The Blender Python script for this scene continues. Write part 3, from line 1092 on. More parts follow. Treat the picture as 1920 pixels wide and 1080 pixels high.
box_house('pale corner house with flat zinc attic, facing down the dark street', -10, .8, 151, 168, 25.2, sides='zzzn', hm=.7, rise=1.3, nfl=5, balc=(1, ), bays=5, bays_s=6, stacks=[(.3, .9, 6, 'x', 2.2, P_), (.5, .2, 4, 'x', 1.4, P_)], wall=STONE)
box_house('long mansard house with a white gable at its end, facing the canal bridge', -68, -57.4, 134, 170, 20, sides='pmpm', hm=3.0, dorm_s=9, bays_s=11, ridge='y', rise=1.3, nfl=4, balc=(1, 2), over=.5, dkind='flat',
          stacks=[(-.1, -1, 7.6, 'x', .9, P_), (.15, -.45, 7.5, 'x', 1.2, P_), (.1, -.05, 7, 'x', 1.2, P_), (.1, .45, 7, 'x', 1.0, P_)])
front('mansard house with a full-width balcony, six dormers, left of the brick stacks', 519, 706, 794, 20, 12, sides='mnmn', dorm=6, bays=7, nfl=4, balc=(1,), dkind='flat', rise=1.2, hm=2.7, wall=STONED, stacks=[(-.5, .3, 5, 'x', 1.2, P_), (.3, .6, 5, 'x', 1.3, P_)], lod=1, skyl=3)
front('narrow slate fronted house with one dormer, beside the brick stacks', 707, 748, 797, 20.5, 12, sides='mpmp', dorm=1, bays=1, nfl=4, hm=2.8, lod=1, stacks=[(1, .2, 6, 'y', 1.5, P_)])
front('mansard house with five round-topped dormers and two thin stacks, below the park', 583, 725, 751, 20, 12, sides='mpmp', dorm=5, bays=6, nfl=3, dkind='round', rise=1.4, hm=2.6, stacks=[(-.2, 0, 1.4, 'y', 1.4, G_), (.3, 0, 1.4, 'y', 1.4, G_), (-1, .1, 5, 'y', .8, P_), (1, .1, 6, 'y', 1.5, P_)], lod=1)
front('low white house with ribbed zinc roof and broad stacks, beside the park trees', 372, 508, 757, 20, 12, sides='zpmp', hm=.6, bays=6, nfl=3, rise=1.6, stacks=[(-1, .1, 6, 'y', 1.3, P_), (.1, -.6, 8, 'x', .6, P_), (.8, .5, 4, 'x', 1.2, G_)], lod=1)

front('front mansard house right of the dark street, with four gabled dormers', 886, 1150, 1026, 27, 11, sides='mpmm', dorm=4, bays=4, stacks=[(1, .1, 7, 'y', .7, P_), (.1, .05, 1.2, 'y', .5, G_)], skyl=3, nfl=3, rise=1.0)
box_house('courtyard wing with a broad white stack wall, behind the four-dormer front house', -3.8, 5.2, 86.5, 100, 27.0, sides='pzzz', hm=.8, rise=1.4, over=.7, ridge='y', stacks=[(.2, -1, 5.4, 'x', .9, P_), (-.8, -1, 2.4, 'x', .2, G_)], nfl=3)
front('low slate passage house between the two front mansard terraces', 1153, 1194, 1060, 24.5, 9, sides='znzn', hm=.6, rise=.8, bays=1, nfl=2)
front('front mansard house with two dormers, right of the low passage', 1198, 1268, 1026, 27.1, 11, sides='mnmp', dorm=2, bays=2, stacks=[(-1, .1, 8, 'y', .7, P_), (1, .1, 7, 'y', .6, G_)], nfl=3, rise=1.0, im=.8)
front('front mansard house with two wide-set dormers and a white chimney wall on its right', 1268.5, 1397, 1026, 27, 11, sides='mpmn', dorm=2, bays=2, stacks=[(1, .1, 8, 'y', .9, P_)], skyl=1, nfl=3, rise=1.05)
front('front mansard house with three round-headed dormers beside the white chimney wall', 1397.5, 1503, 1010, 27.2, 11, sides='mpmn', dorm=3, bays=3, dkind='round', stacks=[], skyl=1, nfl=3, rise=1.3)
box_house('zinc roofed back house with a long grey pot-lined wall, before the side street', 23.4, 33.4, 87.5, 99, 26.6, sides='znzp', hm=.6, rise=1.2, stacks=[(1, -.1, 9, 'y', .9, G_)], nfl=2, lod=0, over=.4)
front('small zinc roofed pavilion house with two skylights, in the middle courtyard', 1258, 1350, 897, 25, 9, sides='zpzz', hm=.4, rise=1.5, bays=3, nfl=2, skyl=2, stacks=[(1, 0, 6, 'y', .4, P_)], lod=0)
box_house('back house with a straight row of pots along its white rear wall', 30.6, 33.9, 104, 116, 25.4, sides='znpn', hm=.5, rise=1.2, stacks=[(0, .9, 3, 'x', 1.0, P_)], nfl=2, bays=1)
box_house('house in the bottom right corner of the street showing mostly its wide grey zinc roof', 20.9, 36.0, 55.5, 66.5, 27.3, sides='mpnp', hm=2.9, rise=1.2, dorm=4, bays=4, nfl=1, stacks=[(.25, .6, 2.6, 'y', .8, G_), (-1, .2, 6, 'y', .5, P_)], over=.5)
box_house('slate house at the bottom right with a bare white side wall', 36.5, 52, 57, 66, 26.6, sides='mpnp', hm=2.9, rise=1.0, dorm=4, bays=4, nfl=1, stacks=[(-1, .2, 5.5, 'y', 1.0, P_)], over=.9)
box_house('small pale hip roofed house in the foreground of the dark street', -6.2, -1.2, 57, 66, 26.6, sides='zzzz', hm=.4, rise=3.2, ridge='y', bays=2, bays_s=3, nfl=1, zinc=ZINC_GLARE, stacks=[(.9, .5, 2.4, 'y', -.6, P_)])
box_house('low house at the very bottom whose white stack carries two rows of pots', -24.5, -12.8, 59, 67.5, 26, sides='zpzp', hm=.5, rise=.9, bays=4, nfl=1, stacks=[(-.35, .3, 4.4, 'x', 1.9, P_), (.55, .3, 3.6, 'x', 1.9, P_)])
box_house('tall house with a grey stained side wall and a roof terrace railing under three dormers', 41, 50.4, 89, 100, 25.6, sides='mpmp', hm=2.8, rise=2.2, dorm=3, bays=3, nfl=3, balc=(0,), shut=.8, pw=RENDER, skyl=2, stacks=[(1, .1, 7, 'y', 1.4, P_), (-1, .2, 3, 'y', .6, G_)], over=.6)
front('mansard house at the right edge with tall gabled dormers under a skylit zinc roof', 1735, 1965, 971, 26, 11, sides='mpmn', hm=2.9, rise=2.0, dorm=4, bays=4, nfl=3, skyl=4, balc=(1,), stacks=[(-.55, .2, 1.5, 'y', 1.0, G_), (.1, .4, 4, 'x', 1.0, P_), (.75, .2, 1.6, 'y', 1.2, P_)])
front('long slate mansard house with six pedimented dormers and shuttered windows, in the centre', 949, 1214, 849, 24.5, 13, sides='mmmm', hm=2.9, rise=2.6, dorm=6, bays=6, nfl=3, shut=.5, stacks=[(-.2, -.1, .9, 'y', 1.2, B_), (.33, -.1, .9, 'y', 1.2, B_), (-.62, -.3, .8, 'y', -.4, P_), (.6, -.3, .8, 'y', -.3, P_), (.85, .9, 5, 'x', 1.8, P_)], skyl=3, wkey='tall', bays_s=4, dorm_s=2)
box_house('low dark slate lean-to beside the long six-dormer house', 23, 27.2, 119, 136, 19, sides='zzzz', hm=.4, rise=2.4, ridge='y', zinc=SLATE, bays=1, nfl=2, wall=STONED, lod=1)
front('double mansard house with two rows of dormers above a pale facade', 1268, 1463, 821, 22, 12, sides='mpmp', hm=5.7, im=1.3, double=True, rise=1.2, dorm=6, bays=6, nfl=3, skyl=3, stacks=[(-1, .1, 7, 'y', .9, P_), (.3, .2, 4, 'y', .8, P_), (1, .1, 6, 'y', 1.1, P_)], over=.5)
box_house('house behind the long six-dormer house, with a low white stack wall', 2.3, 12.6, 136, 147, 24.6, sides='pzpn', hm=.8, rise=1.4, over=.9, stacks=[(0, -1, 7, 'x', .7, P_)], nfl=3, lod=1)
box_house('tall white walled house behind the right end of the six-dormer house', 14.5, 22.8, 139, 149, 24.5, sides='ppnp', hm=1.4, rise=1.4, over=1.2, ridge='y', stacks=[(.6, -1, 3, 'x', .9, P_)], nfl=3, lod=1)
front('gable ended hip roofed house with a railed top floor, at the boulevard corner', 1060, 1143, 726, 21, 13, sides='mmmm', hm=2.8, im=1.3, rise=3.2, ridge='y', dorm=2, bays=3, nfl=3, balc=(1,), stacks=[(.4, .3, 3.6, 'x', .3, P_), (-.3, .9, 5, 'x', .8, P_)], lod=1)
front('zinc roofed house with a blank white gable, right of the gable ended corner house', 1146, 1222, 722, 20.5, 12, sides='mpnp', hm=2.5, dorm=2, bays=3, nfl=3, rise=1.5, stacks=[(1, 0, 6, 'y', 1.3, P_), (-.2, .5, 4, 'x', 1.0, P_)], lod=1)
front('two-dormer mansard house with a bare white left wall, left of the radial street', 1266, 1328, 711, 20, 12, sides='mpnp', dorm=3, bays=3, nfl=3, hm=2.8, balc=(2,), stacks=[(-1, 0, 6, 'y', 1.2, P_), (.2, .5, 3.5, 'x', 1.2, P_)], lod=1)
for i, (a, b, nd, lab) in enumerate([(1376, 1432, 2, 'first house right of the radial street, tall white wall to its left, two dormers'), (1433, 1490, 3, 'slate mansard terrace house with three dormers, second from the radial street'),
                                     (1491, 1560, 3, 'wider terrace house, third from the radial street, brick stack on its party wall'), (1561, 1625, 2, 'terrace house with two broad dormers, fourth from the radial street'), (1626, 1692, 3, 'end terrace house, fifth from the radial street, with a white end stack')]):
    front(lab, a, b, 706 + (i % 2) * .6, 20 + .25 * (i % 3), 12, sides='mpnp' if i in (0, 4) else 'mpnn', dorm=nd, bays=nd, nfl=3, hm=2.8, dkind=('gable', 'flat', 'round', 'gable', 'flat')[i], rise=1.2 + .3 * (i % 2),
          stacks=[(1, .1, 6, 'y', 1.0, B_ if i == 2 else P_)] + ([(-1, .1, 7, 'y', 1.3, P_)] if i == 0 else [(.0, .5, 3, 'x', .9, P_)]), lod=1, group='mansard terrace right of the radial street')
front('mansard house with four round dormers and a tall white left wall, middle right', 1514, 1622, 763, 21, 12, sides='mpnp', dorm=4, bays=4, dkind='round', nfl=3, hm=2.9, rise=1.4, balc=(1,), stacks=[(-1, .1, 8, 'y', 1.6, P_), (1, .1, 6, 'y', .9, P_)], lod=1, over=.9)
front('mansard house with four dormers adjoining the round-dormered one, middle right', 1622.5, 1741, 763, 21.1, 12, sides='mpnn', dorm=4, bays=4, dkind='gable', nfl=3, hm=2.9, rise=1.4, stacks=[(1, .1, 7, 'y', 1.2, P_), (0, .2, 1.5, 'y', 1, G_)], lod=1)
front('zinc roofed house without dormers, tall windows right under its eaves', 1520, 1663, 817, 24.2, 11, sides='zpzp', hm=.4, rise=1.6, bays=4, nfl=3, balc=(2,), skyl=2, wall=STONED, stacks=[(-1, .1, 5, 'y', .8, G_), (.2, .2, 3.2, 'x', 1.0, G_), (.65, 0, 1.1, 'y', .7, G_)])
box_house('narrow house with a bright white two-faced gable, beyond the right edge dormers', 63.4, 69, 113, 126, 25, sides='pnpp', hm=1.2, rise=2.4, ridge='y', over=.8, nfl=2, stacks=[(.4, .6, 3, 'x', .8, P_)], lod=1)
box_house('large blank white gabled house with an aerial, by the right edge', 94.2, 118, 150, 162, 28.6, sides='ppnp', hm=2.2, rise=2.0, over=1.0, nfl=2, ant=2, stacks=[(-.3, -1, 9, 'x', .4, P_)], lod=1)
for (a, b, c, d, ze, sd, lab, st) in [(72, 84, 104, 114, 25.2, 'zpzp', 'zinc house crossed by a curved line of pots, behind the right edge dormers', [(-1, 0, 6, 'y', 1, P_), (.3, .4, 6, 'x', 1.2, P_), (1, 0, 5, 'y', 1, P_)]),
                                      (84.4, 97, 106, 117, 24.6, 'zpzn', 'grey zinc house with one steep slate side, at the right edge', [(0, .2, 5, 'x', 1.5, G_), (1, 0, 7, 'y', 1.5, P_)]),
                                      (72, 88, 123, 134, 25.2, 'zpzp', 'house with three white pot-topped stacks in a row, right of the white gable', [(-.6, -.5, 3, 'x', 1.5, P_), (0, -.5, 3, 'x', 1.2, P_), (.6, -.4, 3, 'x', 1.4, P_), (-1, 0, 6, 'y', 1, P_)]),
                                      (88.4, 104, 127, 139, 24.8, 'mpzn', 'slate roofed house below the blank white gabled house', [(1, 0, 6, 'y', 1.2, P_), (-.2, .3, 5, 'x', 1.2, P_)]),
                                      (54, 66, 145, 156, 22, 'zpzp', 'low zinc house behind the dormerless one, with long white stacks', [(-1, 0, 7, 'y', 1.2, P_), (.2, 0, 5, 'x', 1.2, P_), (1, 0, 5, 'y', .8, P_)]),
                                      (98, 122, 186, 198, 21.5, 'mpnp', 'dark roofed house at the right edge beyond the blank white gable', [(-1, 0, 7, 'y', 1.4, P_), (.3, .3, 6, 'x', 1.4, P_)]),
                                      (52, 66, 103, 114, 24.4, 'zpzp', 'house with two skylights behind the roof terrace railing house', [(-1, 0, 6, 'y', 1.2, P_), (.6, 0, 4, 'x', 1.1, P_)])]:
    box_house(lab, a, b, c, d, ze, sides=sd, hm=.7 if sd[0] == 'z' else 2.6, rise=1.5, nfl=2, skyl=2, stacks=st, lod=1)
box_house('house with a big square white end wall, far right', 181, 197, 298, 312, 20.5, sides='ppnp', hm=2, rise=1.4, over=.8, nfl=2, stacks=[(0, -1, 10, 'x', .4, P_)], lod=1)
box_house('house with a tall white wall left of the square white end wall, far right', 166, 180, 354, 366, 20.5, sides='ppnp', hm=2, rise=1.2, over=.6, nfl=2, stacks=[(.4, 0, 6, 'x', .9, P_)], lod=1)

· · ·

What to work on: Only the lines from the top of the data through the line that contains "front('low white house" should be quoted, exactly as they stand.

Output of the task:
The Blender Python script for this scene continues. Write part 3, from line 1092 on. More parts follow. Treat the picture as 1920 pixels wide and 1080 pixels high.
box_house('pale corner house with flat zinc attic, facing down the dark street', -10, .8, 151, 168, 25.2, sides='zzzn', hm=.7, rise=1.3, nfl=5, balc=(1, ), bays=5, bays_s=6, stacks=[(.3, .9, 6, 'x', 2.2, P_), (.5, .2, 4, 'x', 1.4, P_)], wall=STONE)
box_house('long mansard house with a white gable at its end, facing the canal bridge', -68, -57.4, 134, 170, 20, sides='pmpm', hm=3.0, dorm_s=9, bays_s=11, ridge='y', rise=1.3, nfl=4, balc=(1, 2), over=.5, dkind='flat',
          stacks=[(-.1, -1, 7.6, 'x', .9, P_), (.15, -.45, 7.5, 'x', 1.2, P_), (.1, -.05, 7, 'x', 1.2, P_), (.1, .45, 7, 'x', 1.0, P_)])
front('mansard house with a full-width balcony, six dormers, left of the brick stacks', 519, 706, 794, 20, 12, sides='mnmn', dorm=6, bays=7, nfl=4, balc=(1,), dkind='flat', rise=1.2, hm=2.7, wall=STONED, stacks=[(-.5, .3, 5, 'x', 1.2, P_), (.3, .6, 5, 'x', 1.3, P_)], lod=1, skyl=3)
front('narrow slate fronted house with one dormer, beside the brick stacks', 707, 748, 797, 20.5, 12, sides='mpmp', dorm=1, bays=1, nfl=4, hm=2.8, lod=1, stacks=[(1, .2, 6, 'y', 1.5, P_)])
front('mansard house with five round-topped dormers and two thin stacks, below the park', 583, 725, 751, 20, 12, sides='mpmp', dorm=5, bays=6, nfl=3, dkind='round', rise=1.4, hm=2.6, stacks=[(-.2, 0, 1.4, 'y', 1.4, G_), (.3, 0, 1.4, 'y', 1.4, G_), (-1, .1, 5, 'y', .8, P_), (1, .1, 6, 'y', 1.5, P_)], lod=1)
front('low white house with ribbed zinc roof and broad stacks, beside the park trees', 372, 508, 757, 20, 12, sides='zpmp', hm=.6, bays=6, nfl=3, rise=1.6, stacks=[(-1, .1, 6, 'y', 1.3, P_), (.1, -.6, 8, 'x', .6, P_), (.8, .5, 4, 'x', 1.2, G_)], lod=1)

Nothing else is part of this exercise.